The more deeply this indoctrination sinks into the national psyche, the more difficult it is to understand why D-Day happened, at all. The uncommon valor that became common on the beaches of Normandy baffles us. In a world were good and evil are forgotten categories, civilization can no longer be distinguished from barbarism.

On the 75th anniversary of D-Day, President Trump gave a speech that drew praise from his harshest critics. In it he vividly recounted the heroism of great men. But more, he elucidated the spirit that drove them on.

At the climax of the speech, he said, “The exceptional might came from a truly exceptional spirit. The abundance of courage came from an abundance of faith. The great deeds of an Army came from the great depths of their love.” This is exactly right.

The graves are Normandy are marked by 9,239 Latin crosses and 149 stars of David. Both testify that these men were driven on by a common worldview. The uncommon valor, so common on D-Day, arose from a shared idea that no civilization is—or can be—a god unto itself.

People are civilized by acknowledging a common duty to the One who created all. Natural love binds families together. But family can only be bound to other families by acknowledging a common creator. In such a civilization, laws are not created by rulers, they are discovered in creation itself and acknowledged by the common consent of the people.

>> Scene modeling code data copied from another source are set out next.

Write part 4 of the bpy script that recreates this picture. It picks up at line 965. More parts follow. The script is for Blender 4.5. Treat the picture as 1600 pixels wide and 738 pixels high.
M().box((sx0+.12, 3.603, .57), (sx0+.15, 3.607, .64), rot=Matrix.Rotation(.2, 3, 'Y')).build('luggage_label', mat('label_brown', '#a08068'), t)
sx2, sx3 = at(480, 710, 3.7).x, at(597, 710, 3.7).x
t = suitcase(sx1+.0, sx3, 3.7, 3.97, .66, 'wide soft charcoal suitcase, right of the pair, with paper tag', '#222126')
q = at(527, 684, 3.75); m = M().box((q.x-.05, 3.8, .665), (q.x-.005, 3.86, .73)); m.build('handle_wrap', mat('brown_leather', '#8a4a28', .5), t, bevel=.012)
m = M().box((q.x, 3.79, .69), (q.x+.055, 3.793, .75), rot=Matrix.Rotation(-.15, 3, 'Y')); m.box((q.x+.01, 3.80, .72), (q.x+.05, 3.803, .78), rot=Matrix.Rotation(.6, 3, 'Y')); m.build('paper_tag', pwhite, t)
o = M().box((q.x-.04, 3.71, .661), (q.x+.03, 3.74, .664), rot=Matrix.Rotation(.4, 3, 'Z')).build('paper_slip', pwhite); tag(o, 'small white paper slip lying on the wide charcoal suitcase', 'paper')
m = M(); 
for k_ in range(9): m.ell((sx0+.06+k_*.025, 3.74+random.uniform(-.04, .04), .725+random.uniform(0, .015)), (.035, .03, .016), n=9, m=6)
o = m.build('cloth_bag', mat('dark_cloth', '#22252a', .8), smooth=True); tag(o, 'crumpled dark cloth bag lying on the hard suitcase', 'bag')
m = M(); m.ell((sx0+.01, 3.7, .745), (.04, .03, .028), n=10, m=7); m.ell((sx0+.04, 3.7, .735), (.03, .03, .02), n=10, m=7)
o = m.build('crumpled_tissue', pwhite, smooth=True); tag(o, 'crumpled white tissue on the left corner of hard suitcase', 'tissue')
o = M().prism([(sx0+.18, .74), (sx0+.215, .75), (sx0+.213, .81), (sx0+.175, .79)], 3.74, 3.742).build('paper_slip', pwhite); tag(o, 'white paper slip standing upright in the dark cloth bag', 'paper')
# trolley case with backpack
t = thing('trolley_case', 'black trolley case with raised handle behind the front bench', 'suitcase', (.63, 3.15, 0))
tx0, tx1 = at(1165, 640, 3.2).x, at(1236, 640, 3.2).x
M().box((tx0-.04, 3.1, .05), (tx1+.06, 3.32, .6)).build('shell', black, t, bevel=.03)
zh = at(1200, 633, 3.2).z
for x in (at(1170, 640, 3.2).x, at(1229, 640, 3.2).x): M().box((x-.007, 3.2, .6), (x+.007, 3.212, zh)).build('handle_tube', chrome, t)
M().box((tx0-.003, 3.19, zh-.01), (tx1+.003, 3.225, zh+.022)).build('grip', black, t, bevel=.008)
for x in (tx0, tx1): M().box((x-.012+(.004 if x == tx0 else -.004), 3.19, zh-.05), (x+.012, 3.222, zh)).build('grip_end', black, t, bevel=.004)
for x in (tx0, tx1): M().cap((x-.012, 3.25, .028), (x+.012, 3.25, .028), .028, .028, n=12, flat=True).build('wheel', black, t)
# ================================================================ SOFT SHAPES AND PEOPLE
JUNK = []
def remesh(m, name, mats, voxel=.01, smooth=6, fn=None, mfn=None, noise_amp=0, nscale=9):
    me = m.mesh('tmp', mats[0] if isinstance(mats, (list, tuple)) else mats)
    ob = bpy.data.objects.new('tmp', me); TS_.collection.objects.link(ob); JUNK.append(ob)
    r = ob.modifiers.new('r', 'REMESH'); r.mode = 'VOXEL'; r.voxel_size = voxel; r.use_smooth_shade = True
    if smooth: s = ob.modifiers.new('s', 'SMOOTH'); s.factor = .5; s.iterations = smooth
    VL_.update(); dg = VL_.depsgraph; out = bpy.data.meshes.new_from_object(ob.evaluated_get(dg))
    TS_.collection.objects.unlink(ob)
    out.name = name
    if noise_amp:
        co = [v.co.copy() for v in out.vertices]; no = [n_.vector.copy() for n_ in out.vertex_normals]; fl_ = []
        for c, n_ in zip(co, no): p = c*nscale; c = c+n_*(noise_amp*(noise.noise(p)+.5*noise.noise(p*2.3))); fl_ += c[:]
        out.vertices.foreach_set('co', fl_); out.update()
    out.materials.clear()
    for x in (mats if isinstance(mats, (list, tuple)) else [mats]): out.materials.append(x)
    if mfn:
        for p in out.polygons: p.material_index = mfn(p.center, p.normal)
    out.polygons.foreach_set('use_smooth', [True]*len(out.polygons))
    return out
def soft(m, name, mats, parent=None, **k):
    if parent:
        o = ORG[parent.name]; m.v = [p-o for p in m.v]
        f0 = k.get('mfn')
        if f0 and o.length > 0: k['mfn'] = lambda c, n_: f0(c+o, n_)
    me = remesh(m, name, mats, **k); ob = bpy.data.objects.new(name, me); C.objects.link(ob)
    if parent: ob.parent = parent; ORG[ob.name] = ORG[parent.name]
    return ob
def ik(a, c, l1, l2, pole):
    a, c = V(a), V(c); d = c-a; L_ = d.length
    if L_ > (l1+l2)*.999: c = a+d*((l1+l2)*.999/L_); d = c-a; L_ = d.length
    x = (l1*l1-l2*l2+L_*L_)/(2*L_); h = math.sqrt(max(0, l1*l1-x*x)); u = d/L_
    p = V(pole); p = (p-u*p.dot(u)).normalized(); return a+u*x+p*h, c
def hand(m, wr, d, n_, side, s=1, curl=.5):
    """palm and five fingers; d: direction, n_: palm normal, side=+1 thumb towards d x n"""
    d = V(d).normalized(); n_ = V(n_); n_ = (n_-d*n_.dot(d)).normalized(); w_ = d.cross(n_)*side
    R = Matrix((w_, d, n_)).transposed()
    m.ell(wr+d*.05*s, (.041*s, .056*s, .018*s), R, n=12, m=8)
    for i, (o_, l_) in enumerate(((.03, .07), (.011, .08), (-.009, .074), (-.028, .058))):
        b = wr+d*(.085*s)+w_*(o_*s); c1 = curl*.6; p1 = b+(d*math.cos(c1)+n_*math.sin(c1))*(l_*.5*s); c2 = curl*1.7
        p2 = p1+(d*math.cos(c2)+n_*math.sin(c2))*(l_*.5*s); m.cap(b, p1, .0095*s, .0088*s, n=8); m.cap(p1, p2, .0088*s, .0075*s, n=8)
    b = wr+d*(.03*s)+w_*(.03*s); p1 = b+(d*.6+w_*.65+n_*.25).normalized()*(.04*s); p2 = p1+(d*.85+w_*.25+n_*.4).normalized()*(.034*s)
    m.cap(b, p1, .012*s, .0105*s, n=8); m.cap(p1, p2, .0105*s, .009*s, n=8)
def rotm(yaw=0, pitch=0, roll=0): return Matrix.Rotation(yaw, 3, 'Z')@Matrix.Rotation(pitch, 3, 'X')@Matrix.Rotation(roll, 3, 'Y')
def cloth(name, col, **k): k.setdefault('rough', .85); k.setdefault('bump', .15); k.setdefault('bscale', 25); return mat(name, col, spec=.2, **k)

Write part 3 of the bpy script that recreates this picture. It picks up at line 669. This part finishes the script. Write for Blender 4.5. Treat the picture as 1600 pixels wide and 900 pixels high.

While the Cross of Jesus and the Star of David stand for widely different views of who the Creator is, both acknowledge “one nation under God.” Civilization starts there.

After commemorating the 75th anniversary of the day that saved western civilization, let us set our minds on understanding the civilization they fought for. That is the best way we can honor the dead. Only by regaining the clear vision of good and evil that inspired them, can we fight as heroically in our own generation to preserve civilization for the next.